Hoy, el unocerismo es una quimera, un imposible, un sudor frío porque, de no ser por cierto esloveno, sería casi un deseo inalcanzable. El Atleti no domina ninguna de las facetas que acostumbraba, por mucho que en Champions uno siga vivo y que en Liga las cosas vayan de notable alto pasado el ecuador de la temporada.

Pero es en partidos como los del domingo, cuando las cosas no se dan y el marcador no acompaña, cuando salen a relucir estas carencias de un Atlético incapaz de producir más allá de una ocasión al palo de Griezmann y una internada (con un penalti clamoroso que al VAR no le apeteció juzgar) sobre Morata ante un equipo que no se cansó de perder balones en zonas comprometidas.

Y a esas carencias técnicas se suman las físicas, las del corazón y no las de la cabeza, las que más le duelen al aficionado medio, porque el esfuerzo, que nunca se negociaba, ahora está en entredicho. Y es que el Atlético de Centurión García, de Lagarto Costa o de Gabi, no daba un metro por perdido. No dejaba un balón dividido. No permitía que nadie le tosiera.

Por eso choca, y duele, ver cómo Lemar camina 60 metros hasta el banquillo para ser sustituido, con el partido 0-0 y la posibilidad de ponerse a tiro a por la Liga. Por eso no es de recibo ver cómo, con el equipo perdiendo el partido, Griezmann espera en el córner que alguien le pase un balón para sacar de esquina mientras todos se mira las caras y tiene que ser Filipe Luis, que algo del antiguo Atleti debe haber heredado, yendo a por el balón pese a ser el último hombre. Por eso, no se sostiene que ante una jugada como la del penalti a Morata los jugadores acepten sin más que esa jugada no se va a revisar.

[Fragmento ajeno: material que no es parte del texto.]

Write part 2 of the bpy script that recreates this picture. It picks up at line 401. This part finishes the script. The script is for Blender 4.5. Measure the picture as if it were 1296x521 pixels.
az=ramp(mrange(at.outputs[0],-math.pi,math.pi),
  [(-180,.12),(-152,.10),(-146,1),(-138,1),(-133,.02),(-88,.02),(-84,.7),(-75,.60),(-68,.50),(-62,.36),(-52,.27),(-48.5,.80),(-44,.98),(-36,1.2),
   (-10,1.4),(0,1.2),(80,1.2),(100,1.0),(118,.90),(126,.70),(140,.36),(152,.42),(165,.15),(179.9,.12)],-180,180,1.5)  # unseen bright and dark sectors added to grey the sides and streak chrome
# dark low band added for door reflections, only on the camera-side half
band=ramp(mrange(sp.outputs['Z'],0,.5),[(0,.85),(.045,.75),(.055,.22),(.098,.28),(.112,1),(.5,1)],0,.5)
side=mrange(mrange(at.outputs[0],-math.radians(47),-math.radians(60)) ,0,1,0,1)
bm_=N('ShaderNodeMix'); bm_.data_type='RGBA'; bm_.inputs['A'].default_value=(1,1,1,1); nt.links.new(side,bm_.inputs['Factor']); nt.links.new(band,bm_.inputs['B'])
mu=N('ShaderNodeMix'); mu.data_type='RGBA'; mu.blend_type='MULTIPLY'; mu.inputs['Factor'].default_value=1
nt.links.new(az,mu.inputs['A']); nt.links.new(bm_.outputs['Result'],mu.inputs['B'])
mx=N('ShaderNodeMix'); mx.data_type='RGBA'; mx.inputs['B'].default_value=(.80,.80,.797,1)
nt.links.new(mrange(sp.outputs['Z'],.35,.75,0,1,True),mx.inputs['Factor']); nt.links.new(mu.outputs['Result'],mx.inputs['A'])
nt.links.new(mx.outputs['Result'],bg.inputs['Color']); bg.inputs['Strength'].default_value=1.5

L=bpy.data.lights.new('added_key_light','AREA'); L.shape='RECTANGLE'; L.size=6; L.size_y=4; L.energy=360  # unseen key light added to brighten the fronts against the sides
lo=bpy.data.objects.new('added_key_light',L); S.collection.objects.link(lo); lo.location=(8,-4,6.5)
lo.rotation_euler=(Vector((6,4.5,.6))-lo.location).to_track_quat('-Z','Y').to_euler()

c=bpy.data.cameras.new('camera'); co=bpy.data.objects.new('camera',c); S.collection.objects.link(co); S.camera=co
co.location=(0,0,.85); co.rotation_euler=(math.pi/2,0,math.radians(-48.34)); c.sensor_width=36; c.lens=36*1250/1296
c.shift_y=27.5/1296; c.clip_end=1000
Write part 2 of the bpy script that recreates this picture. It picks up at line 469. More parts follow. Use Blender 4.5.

El Atlético ha dejado de ser dominador en las dos áreas. Le cuesta la vida hacer un gol y concede como nunca lo había hecho en los últimos años atrás, aunque Oblak siga manteniendo los muebles bien colocaditos. Y eso, posiblemente, no va a cambiar a corto plazo. Pero lo que duele, lo que molesta, lo que no tiene razón de ser porque es fácilmente corregible, es esta profanación de lo que un día conocimos como Cholismo.